Earnings
In this section, we try to answer the question, “what earnings number should be used to evaluate company performance?” We start by considering the relationship between the cash flow statement and the income statement. In the preceding section, we explained that companies must classify cash flows into one of three categories: operations, investing, or financing.
Many cash flow items have a direct counterpart, that is, an accrual item on the income statement. During a reporting period like a fiscal year or a fiscal quarter, the cash flow typically will not match its accrual counterpart. For example, cash spent during the year to acquire new inventory will not match cost of goods sold (COGS). This is because accrual accounting gives rise to timing differences in the short run: on the income statement, revenues count when they are earned, and they’re matched against expenses as the expenses are incurred.
Expenses on the income statement are meant to represent costs incurred during the period that can be tracked either (1) to cash already spent in a prior period or (2) to cash that probably will be spent in a future period. Similarly, revenues are meant to recognize cash that is earned in the current period but either (1) has already been received or (2) probably will be received in the future. Although cash flows and accruals will disagree in the short run, they should converge in the long run, at least in theory.
Consider two examples:
- Depreciation – Say a company invests $10 million to buy a manufacturing plant, triggering a $10 million cash outflow in the year of purchase. If the life of the plant is 10 years, the $10 million is divided over each of the subsequent 10 years, producing a non-cash depreciation expense each year in order to recognize the cost of the asset over its useful life. But cumulatively, the sum of the depreciation expense ($1 million per year x 10 years) equals the initial cash outlay.
- Interest Expense – Say a company issues a zero-coupon corporate bond, raising $7 million with the obligation to repay $10 million in five years. During each of the five interim years, there will be an annual interest expense but no corresponding cash outlay. However, by the end of the fifth year, the cumulative interest expense will equal $3 million ($10 million – $7 million), and the cumulative net financing cash outflow will also be $3 million.
In theory, accrual accounting ought to be superior to cash flows in gauging operating performance over a reporting period. However, accruals must make estimations and assumptions, which introduce the possibility of flaws.

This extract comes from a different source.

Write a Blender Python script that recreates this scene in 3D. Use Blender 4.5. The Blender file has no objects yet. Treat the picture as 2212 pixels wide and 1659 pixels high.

The primary goal when analyzing an income statement is to capture normalized earnings–that is, earnings that are both recurring and operational in nature. Trying to capture normalized earnings presents two major kinds of challenges: timing issues and classification choices. Timing issues cause temporary distortions in reported profits. Classification choices require us to remove one-time items or earnings not generated by ongoing operations, such as gains from pension plan investments.